** START **
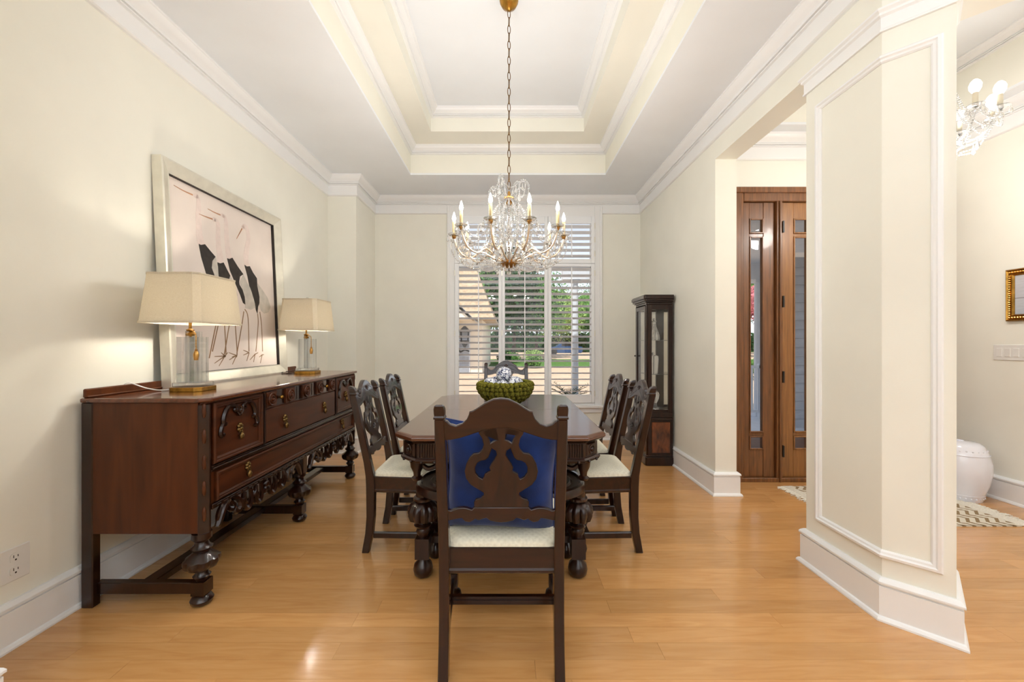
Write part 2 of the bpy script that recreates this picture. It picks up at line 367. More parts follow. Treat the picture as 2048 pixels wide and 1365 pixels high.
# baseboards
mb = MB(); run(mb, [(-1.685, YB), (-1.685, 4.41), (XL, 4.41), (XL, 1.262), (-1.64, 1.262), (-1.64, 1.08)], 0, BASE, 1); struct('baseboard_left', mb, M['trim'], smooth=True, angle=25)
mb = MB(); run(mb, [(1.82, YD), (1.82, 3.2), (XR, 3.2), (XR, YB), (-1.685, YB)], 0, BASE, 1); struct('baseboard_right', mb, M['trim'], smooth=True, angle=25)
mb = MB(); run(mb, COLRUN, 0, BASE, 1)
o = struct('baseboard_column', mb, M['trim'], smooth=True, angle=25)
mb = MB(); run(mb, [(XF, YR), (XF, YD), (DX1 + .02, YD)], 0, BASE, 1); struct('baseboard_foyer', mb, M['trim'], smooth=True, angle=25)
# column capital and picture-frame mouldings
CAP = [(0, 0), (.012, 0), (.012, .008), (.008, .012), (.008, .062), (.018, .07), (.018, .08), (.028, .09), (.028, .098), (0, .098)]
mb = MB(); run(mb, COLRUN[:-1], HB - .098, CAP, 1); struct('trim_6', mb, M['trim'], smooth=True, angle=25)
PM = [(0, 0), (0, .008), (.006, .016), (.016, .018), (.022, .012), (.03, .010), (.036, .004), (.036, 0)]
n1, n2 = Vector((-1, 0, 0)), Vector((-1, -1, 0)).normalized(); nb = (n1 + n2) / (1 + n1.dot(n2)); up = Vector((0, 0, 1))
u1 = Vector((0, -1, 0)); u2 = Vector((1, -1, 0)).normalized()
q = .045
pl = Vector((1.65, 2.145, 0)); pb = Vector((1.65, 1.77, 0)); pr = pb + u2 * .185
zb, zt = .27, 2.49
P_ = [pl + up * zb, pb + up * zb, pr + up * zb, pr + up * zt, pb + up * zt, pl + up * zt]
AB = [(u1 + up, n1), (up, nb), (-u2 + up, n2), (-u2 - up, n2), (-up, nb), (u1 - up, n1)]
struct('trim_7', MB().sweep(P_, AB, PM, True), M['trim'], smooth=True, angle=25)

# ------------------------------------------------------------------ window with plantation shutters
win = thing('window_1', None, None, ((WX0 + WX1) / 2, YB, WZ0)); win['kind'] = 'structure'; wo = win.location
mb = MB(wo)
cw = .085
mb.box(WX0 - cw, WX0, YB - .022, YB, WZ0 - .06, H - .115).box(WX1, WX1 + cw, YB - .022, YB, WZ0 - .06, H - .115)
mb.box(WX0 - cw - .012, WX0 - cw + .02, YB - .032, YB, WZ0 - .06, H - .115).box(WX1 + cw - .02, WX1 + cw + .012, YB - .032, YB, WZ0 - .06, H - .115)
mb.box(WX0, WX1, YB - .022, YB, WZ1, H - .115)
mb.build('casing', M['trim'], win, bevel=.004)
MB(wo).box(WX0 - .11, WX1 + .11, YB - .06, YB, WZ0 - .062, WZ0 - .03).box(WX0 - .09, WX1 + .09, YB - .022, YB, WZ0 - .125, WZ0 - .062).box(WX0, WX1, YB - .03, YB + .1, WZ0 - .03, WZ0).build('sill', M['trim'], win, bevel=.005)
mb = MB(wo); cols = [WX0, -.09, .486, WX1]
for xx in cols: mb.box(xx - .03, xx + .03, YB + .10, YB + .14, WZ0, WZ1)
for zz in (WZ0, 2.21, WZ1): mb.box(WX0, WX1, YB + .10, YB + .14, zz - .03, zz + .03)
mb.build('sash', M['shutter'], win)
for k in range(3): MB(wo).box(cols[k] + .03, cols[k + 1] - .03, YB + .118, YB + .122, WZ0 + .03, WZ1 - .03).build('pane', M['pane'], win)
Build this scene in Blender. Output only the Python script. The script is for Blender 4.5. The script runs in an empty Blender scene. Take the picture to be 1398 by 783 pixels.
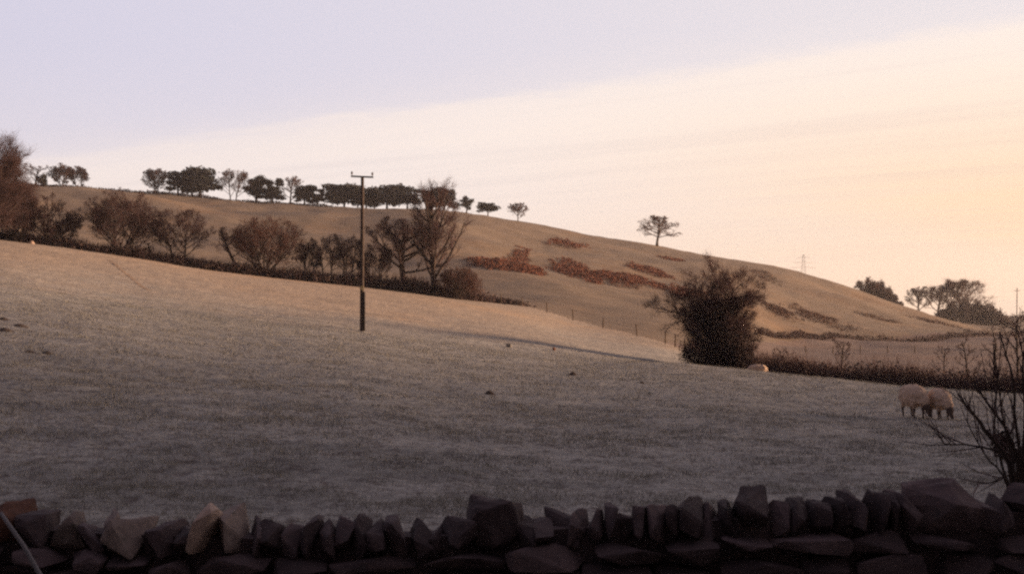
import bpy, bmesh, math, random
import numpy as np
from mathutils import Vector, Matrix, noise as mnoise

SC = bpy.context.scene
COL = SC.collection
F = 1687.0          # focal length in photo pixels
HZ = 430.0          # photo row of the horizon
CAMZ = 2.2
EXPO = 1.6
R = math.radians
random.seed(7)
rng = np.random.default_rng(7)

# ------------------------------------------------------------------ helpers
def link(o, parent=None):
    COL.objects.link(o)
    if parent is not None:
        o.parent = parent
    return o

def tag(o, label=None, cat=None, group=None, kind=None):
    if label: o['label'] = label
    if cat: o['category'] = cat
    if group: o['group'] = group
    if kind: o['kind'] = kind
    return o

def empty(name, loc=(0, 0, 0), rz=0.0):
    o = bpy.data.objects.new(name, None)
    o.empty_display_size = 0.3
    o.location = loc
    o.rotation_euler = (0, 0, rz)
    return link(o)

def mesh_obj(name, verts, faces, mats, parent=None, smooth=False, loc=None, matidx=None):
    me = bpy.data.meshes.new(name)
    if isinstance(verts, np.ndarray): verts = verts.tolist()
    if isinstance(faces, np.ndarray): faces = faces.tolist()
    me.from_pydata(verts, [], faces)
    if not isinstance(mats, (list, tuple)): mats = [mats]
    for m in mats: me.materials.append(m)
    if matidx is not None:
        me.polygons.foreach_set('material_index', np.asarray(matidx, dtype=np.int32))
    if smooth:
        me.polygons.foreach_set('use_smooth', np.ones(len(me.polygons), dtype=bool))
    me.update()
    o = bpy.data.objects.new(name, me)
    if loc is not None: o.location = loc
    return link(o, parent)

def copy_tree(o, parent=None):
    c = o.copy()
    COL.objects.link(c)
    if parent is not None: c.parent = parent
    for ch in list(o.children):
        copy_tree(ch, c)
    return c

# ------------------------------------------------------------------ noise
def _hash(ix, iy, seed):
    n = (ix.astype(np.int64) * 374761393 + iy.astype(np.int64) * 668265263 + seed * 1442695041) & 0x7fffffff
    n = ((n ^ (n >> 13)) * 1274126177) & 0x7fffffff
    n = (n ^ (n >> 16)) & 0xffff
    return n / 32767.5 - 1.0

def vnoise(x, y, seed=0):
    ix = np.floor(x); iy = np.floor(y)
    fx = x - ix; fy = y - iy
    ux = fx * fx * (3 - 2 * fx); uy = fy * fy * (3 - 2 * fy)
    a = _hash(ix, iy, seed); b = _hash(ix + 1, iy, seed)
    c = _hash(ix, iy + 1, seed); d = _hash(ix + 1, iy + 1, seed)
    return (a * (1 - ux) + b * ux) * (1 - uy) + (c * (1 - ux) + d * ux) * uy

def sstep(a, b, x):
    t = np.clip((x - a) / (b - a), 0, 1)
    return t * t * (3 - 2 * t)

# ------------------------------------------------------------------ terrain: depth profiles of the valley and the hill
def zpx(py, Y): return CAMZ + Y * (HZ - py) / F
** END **
[Exercise directions] Work through the data and report how many of its lines hold the word "scene", giving only the figure.

[Final answer] 2